I am surprised to hear there are so few ranges about in the US, though - one would think with a high number of guns there, there’d be lots and lots of people wanting to use them for target shooting (as well as hunting etc), and thus places to shoot them.

There are a lot of people who want to shoot at ranges. But regulatory issues can make new ranges difficult to build. You can get a lot of NIMBY responses when you try to build a range in a typical suburban area. (Rural regions are easier, but they are less convenient for the average gun owner to use.)

(You’d think everyone would want LEGAL gun owners to practice regularly with their weapons, so they’d be effective and safe handlers. But in practice that’s not how it works out.)

I’d add that I would imagine that liability insurance for these facilities is also much more expensive now, than in the past. I wonder what annual premiums for a typical 25 lane indoor pistol range run these days?

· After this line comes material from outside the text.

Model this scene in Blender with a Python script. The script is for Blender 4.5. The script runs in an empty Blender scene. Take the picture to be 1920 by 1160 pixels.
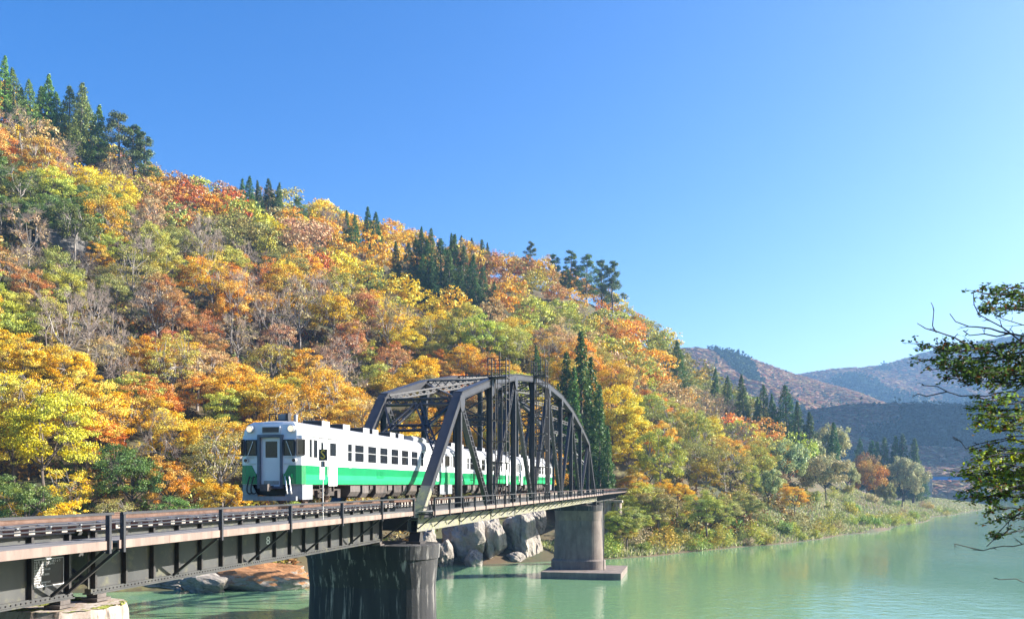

I didn’t mean to convey that ranges are extremely rare in the United States, but I do think they are less common than they used to be. Also, with a more urbanized population these days, and with ranges usually requiring a bit of space (especially for rifle or Sporting Clays work.), more people now will find themselves further away from a target range.

Thanks for the tip, Lynn. It looks really fun. I have to be in the DFW area in the near future, and it’s nice to know of a range my GF and I can go visit.

I think the obvious answer is that there’s a limit to how many people are GOOD at something.

Lots of people play golf. Only a few thousand or maybe tens of thousands bother to sign up for tournaments, even at the local level. Most just go and play with their buddies, because signing up for tournaments that you know you’re going to lose is a pointless endeavor.

Likewise, the only difference between someone who practices for competitions with a $10,000 .22 pistol and someone who goes down to the local range to put holes in paper for no reason is that the latter lacks either the talent or the motivation to compete with the former.

Huh. I have a few guns. I target shoot at a local sportsman’s club. I also shoot at (and occasionally hit) clays. There is a S&W .357 magnum in my nightstand drawer and a 16 gauge pump under the bed for home defense.

I do not hunt. I love venison, pheasant, and duck. Many of my friends hunt and my gf bakes apple pies which we trade for game.

This, pretty much.

I enjoy plinking. I have no interest in getting involved in organized target shooting. I don’t want to spend that kind of time or money to become good enough at it, assuming that I’m capable of becoming good enough at it. While I’m fairly accurate for a plinker, I’d have to get much, much better to rank anywhere other than the bottom if I shot competitively. And I don’t like being at the bottom. I’m good enough to hit my targets most of the time, and I’m good enough to shoot in self defense, especially with hollow points.

I play Dungeons&Dragons and I used to play the collectible card game of Magic: The Gathering. I enjoy both games, but it’s very, very rare that I will enter into a tournament of either one. If I play with friends, it’s just a group of people having a good time together, and we rarely look up the rules. If we decide that a rule is stupid, or could be better, we ignore it or change it. In a tournament, I’d play with a group of strangers, and all of us would be following the rules exactly, no matter how stupid a particular rule is. I just prefer the relaxing atmosphere of playing with friends. Our goal is to have fun, not to move up the ranks of players.

Now, if someone will build Dream Park, then I’d consider spending the time and money to get better. But I doubt that will happen in my lifetime.

I think it’s sort of the opposite. I don’t hunt, I do target shoot. And I would think that every hunter target shoots to a degree. They have too to become proficient.

Very high, I would think.

And then there is the cost of meeting the EPA regulations. Those are definitely necessary (no one wants people to be coming down with lead poisoning), but the installing and maintaining those air filtration systems can’t be cheap.

When all the factors are considered, it’s no wonder that ranges (especially indoor ones) are becoming harder to find.